The story has a happy ending .... we married 20 mos. later -- that was 14 mos. ago.

Since I had been single for so long, the reality is I questioned my decision for the first six months of marriage. We went to visit a counselor for four sessions --- but, what he and I really needed to do was communicate better and learn how each of us does that. I needed to relax in the new relationship, surroundings, etc.

Any relationship needs nurturing, patience, and individuals who are willing to work at it.

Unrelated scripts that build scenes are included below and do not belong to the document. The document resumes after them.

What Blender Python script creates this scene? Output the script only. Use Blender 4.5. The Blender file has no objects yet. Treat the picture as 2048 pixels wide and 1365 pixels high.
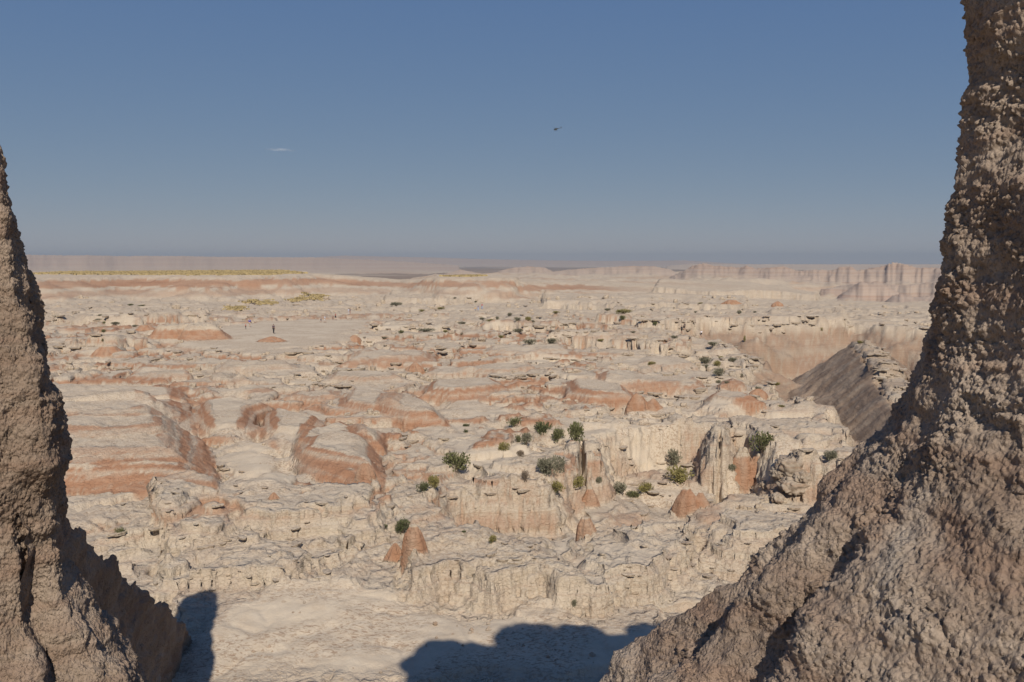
import bpy, bmesh, math, random
import numpy as np
from mathutils import Vector, Matrix

# ------------------------------------------------------------------ camera, sky, sun, exposure
scene = bpy.context.scene
col = scene.collection
R = math.radians
H = 16.0                                  # eye height above the pale basin floor
PITCH = R(5.35)
cam_data = bpy.data.cameras.new('camera')
cam_data.sensor_width = 22.2
cam_data.lens = 18.0
cam_data.clip_start = 0.05
cam_data.clip_end = 60000
camera = bpy.data.objects.new('camera', cam_data)
camera.location = (0, 0, H)
camera.rotation_euler = (math.pi / 2 - PITCH, 0, 0)
col.objects.link(camera)
scene.camera = camera

SUN_EL, SUN_AZ = R(42.0), R(171.5)        # azimuth clockwise from +Y: behind the camera, a little to the right
world = bpy.data.worlds.new('World')
scene.world = world
world.use_nodes = True
wn = world.node_tree
sky = wn.nodes.new('ShaderNodeTexSky')
sky.sky_type = 'NISHITA'
sky.sun_disc = False
sky.sun_elevation = SUN_EL
sky.sun_rotation = SUN_AZ
sky.altitude = 800
sky.air_density = 0.6
sky.dust_density = 0.0
sky.ozone_density = 3.0
wn.nodes['Background'].inputs['Strength'].default_value = 0.1
sepc = wn.nodes.new('ShaderNodeSeparateColor')        # the camera's response: one softer curve per channel over the whole sky
comb = wn.nodes.new('ShaderNodeCombineColor')
wn.links.new(sky.outputs[0], sepc.inputs[0])
for ch, (pw, sc) in enumerate(((0.684, 0.95), (0.45, 1.34), (0.134, 2.84))):
    p1 = wn.nodes.new('ShaderNodeMath')
    p1.operation = 'POWER'
    p1.inputs[1].default_value = pw
    p2 = wn.nodes.new('ShaderNodeMath')
    p2.operation = 'MULTIPLY'
    p2.inputs[1].default_value = sc
    wn.links.new(sepc.outputs[ch], p1.inputs[0])
    wn.links.new(p1.outputs[0], p2.inputs[0])
    wn.links.new(p2.outputs[0], comb.inputs[ch])
wn.links.new(comb.outputs[0], wn.nodes['Background'].inputs['Color'])

sun_data = bpy.data.lights.new('sun', 'SUN')
sun_data.energy = 5.0
sun_data.angle = R(0.53)
sun_data.color = (1.0, 0.915, 0.80)
sun = bpy.data.objects.new('sun', sun_data)
sdir = Vector((math.sin(SUN_AZ) * math.cos(SUN_EL), math.cos(SUN_AZ) * math.cos(SUN_EL), math.sin(SUN_EL)))
sun.rotation_euler = (-sdir).to_track_quat('-Z', 'Y').to_euler()
sun.location = (20, -60, 80)
col.objects.link(sun)

vs = scene.view_settings
vs.view_transform = 'Standard'
vs.look = 'None'
vs.exposure = 0.0
vs.gamma = 1.0
vs.use_curve_mapping = False
scene.cycles.volume_bounces = 2
scene.cycles.max_bounces = 6
scene.cycles.transparent_max_bounces = 40
scene.cycles.volume_max_steps = 64

FPX = 1660.5                              # focal length in photograph pixels


def ray(px, py):
    x = (px - 1024) / FPX
    u = -(py - 682.5) / FPX
    return np.array((x, math.cos(PITCH) + u * math.sin(PITCH), u * math.cos(PITCH) - math.sin(PITCH)))


def ground_at(px, py, z):
    r = ray(px, py)
    t = (z - H) / r[2]
    return r[0] * t, r[1] * t


# ------------------------------------------------------------------ noise
rng = np.random.default_rng(7)
PERM = rng.permutation(1024).astype(np.int32)
PERM2 = np.concatenate([PERM, PERM])
GA = rng.uniform(0, 2 * np.pi, 1024)
GX, GY = np.cos(GA).astype(np.float32), np.sin(GA).astype(np.float32)
_g3 = rng.normal(size=(1024, 3))
_g3 /= np.linalg.norm(_g3, axis=1)[:, None]
G3 = _g3.astype(np.float32)
RND = rng.uniform(0, 1, (1024, 3)).astype(np.float32)


def h2(ix, iy):
    return PERM2[(PERM2[ix & 1023] + iy) & 1023]


def noise2(x, y, seed=0):
    x = np.asarray(x, np.float64) + seed * 37.13
    y = np.asarray(y, np.float64) + seed * 91.7
    ix = np.floor(x).astype(np.int32)
    iy = np.floor(y).astype(np.int32)
    fx = (x - ix).astype(np.float32)
    fy = (y - iy).astype(np.float32)
    u = fx * fx * fx * (fx * (fx * 6 - 15) + 10)
    v = fy * fy * fy * (fy * (fy * 6 - 15) + 10)

    def g(dx, dy):
        k = h2(ix + dx, iy + dy)
        return GX[k] * (fx - dx) + GY[k] * (fy - dy)
    a = g(0, 0)
    b = g(1, 0)
    c = g(0, 1)
    d = g(1, 1)
    return 1.5 * (a + u * (b - a) + v * (c - a + u * (a - b - c + d)))


def fbm2(x, y, octv=4, seed=0, gain=0.5, lac=2.03):
    s = 0
    a = 1.0
    t = 0
    for o in range(octv):
        s = s + a * noise2(x, y, seed + o * 3)
        t += a
        a *= gain
        x = x * lac
        y = y * lac
    return s / t


def ridged2(x, y, octv=3, seed=0, gain=0.5):
    s = 0
    a = 1.0
    t = 0
    for o in range(octv):
        s = s + a * (1 - np.abs(noise2(x, y, seed + o * 5)) * 1.6)
        t += a
        a *= gain
        x = x * 2.1
        y = y * 2.1
    return s / t


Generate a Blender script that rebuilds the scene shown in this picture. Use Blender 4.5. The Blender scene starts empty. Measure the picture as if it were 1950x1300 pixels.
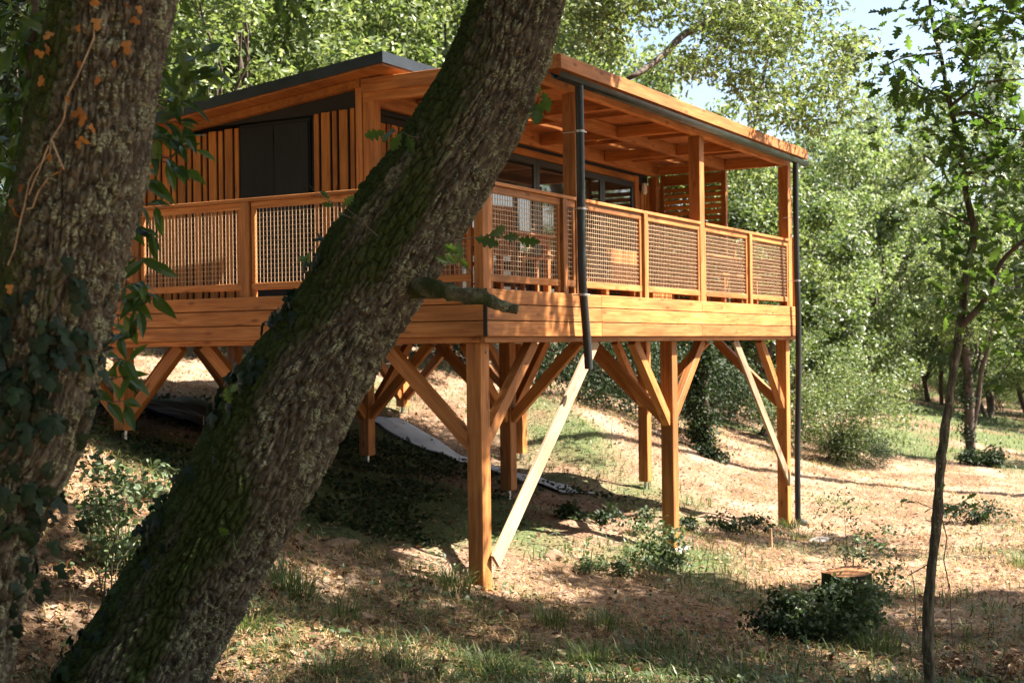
import bpy, bmesh, math, random
import numpy as np
from mathutils import Vector, Matrix

# ------------------------------------------------------------------ camera, sky, sun, exposure
scene = bpy.context.scene
COL = scene.collection
CAM = Vector((-10.8254, -6.4014, -0.0849))
RV = Vector((0.4930894, -0.86988864, -0.01251389))
UV = Vector((0.00376851, -0.0122483, 0.99991789))
FV = Vector((0.86997048, 0.49309607, 0.00276132))
FPX = 2581.08
cam_d = bpy.data.cameras.new('camera')
cam = bpy.data.objects.new('camera', cam_d)
COL.objects.link(cam)
m = Matrix.Identity(4)
for i in range(3):
    m[i][0], m[i][1], m[i][2], m[i][3] = RV[i], UV[i], -FV[i], CAM[i]
cam.matrix_world = m
cam_d.sensor_width = 36.0
cam_d.lens = FPX / 1950 * 36
cam_d.clip_start = 0.05
cam_d.clip_end = 2000
cam_d.dof.use_dof = True
cam_d.dof.focus_distance = 10.5
cam_d.dof.aperture_fstop = 3.4
scene.camera = cam

SUN = Vector((0.40, -0.66, 1.0)).normalized()
EL = math.asin(SUN.z)
AZ = math.atan2(SUN.x, SUN.y)
world = bpy.data.worlds.new('World')
scene.world = world
world.use_nodes = True
wn, wl = world.node_tree.nodes, world.node_tree.links
wn.clear()
sky = wn.new('ShaderNodeTexSky')
sky.sky_type = 'NISHITA'
sky.sun_disc = False
sky.sun_elevation = EL
sky.sun_rotation = AZ
sky.air_density = 1.0
sky.dust_density = 2.8
sky.ozone_density = 1.0
bg = wn.new('ShaderNodeBackground')
bg.inputs['Strength'].default_value = 0.055
wo = wn.new('ShaderNodeOutputWorld')
wl.new(sky.outputs[0], bg.inputs[0])
wl.new(bg.outputs[0], wo.inputs[0])
sun_d = bpy.data.lights.new('sun', 'SUN')
sun_d.energy = 5.0
sun_d.angle = math.radians(0.53)
sun_d.color = (1.0, 0.91, 0.82)
sun = bpy.data.objects.new('sun', sun_d)
sun.rotation_euler = (-SUN).to_track_quat('-Z', 'Y').to_euler()
sun.location = (0, 0, 30)
COL.objects.link(sun)
vs = scene.view_settings
vs.view_transform = 'Standard'
vs.look = 'None'
vs.gamma = 1.0
vs.exposure = 2.55
vs.use_curve_mapping = False
scene.cycles.max_bounces = 7
scene.cycles.diffuse_bounces = 2
scene.cycles.transparent_max_bounces = 8
scene.cycles.use_denoising = True

rng = np.random.default_rng(7)
random.seed(7)

# ------------------------------------------------------------------ helpers
def V3(px, py, D):
    return CAM + D * (FV + RV * ((px - 975) / FPX) - UV * ((py - 650) / FPX))


def G(px, D, dz=0.0):
    p = V3(px, 650, D)
    return Vector((p.x, p.y, gh(p.x, p.y) + dz))


def _h(i, j, k, s):
    n = (i.astype(np.int64) * 374761393 + j.astype(np.int64) * 668265263 + k.astype(np.int64) * 2147483647 + s * 1274126177) & 0xFFFFFFFF
    n = ((n ^ (n >> 13)) * 1274126177) & 0xFFFFFFFF
    n = ((n ^ (n >> 16)) * 2246822519) & 0xFFFFFFFF
    return ((n ^ (n >> 15)) & 0xFFFFFF) / float(0xFFFFFF)


def vnoise(x, y, z, s=0):
    x, y, z = np.broadcast_arrays(np.asarray(x, float), np.asarray(y, float), np.asarray(z, float))
    i, j, k = np.floor(x), np.floor(y), np.floor(z)
    a, b, c = x - i, y - j, z - k
    a, b, c = a * a * (3 - 2 * a), b * b * (3 - 2 * b), c * c * (3 - 2 * c)
    i, j, k = i.astype(np.int64), j.astype(np.int64), k.astype(np.int64)
    r = 0
    for di in (0, 1):
        for dj in (0, 1):
            for dk in (0, 1):
                w = (a if di else 1 - a) * (b if dj else 1 - b) * (c if dk else 1 - c)
                r = r + w * _h(i + di, j + dj, k + dk, s)
    return r


def fbm(x, y, z, s=0, o=4):
    r, a, t = 0, 1.0, 0
    for q in range(o):
        r = r + a * vnoise(np.asarray(x) * 2 ** q, np.asarray(y) * 2 ** q, np.asarray(z) * 2 ** q, s + q)
        t += a
        a *= 0.5
    return r / t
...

Wednesday, February 18, 2009

Second Marriage After 23 years being Single - Part 1

When my only child left for college, I decided it was time for me to begin the search for my "life long" partner. I started looking while I pushed the shopping cart in the grocery -- reading that I should change my pattern and shop on Friday nights. I also thought about going to the laundromat, even though I had a perfectly good washer and dryer. Some other fleeting thoughts included joining a Single's Dance group, taking up golf for the first time, and going to a baseball game by myself. If you do the things you want to do as a couple, didn't it make sense to try it as a single -- and maybe someone else of the opposite sex would be there too? No.

Confided in my friends circle that I was interested in getting out there and dating pushing the 50 year mark. Family didn't offer any names or suggestions. I caught myself looking at my co-workers or people in the elevator where I worked.

I heard about "internet dating" and that seemed appealing. So, I ventured out there and completed my PROFILE. The hardest thing was to write your eye-catching phrase which would entice interested single men to view your profile. I was honest and expected the same. Not so in the real world .... Married men are lurking out there. Men also post photos that are 20 years old!

Part of the game was to get to know each other by email communication; and then move into verbal communication over the phone -- cell phone -- never your home number; but I didn't know that rule.